Yesterday was the 25th anniversary of the death of Christy Ring. Commemorative tributes paid in recent days bore witness to his legendary status and provide a poignant context for the shattering news of Cormac McAnallen's passing.
Although Ring died prematurely he had an intercounty career of over two decades' duration at the end of which his claim to be the greatest hurler of all time was firmly established. Cormac McAnallen was only coming into the prime of a career that would surely have seen him establish a monumental playing reputation.
His recent appointment as captain put him in line to complete the treble of leading Tyrone to minor, under-21 and senior All-Ireland victories. The appointment also confirmed what everyone knew. With Peter Canavan's career edging into the twilight, his successor was the obvious standard bearer for the next generation.
That generation has already borne extremes of experience mercifully unknown to most of their age.
The impact of Paul McGirr's death after an accidental collision on the playing field drove the team from their first summer as minors in 1997. By the build-up to last year's All-Ireland senior final the name of their deceased team-mate was still being invoked by the players and management.
Even in the summer of 1998, when they delivered on their personal undertakings to Paul's memory and won the All-Ireland minor title, leaving the number 12 jersey unfilled, Tyrone minors and the county at large had to cope with the atrocity of the Omagh bombing.
One of the first visitors to their triumphant dressing-room that September was county referee Kevin Skelton, who lost family on the day of the atrocity.
It is horribly ironic that Gaelic games, which played an acknowledged role in the spiralling confidence of northern nationalists, have been associated with such sorrow in Tyrone.
That two members of that promising cohort of seven years ago should now be dead must be nearly insupportable for the county.
Cormac McAnallen was one of those individuals whose arrival was fully anticipated and whose combination of skill, serious intent and intelligence represents ideal material for management at any level. Known as a quiz buff, he'd already appeared on television's Blackboard Jungle for his school, St Patrick's Armagh, and by the time he won his minor medal was already - and unusually for the age group - an undergraduate, in Queen's, Belfast.

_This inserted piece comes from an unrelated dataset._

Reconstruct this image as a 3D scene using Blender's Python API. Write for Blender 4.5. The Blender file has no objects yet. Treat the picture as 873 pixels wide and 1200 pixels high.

There are extrovert players and quiet players. Cormac was one of the latter but not in an affected, sullen fashion. He was friendly and sharp in conversation and popular, even if one International Rules team-mate once mournfully related how it was nearly impossible to get him to take a drink.
Dave Billings, who worked with the player when he did his H Dip in UCD, made the point that for all the quiet demeanour, Cormac McAnallen had the quality of presence. When he walked into a noisy room, everyone noticed him, and when in the babble of the dressing-room he spoke, everyone listened.
He was an ideal international and represented Ireland in three Test series against Australia, a sequence that would probably have extended as long as he wanted it to.
His athleticism and footballing sense made him comfortable playing International Rules and his courtesy and good sense marked him as a perfect ambassador.
Yesterday's sad events recall the passing just over 51 years ago of a previous football captain from Ulster. John Joe O'Reilly, who captained Cavan in the Polo Grounds final of 1947 and again in 1948, died of influenza within months of winning a third medal in 1952.
There is something unfathomable about the death of sportspeople. Their vigour, fitness and sense of physical omnipotence give an aura of invulnerability and we are all traumatised by its violation.
Cormac McAnallen only scratched the surface of his potential. His switch to full back was the final piece in Mickey Harte's All-Ireland jigsaw and the confidence he instilled gave the whole defence coherence and force. But there would have been so much more for him to do.
Instead he will be forever young with a bright and hopeful face to the great, unfulfilled future stretching eternally before him.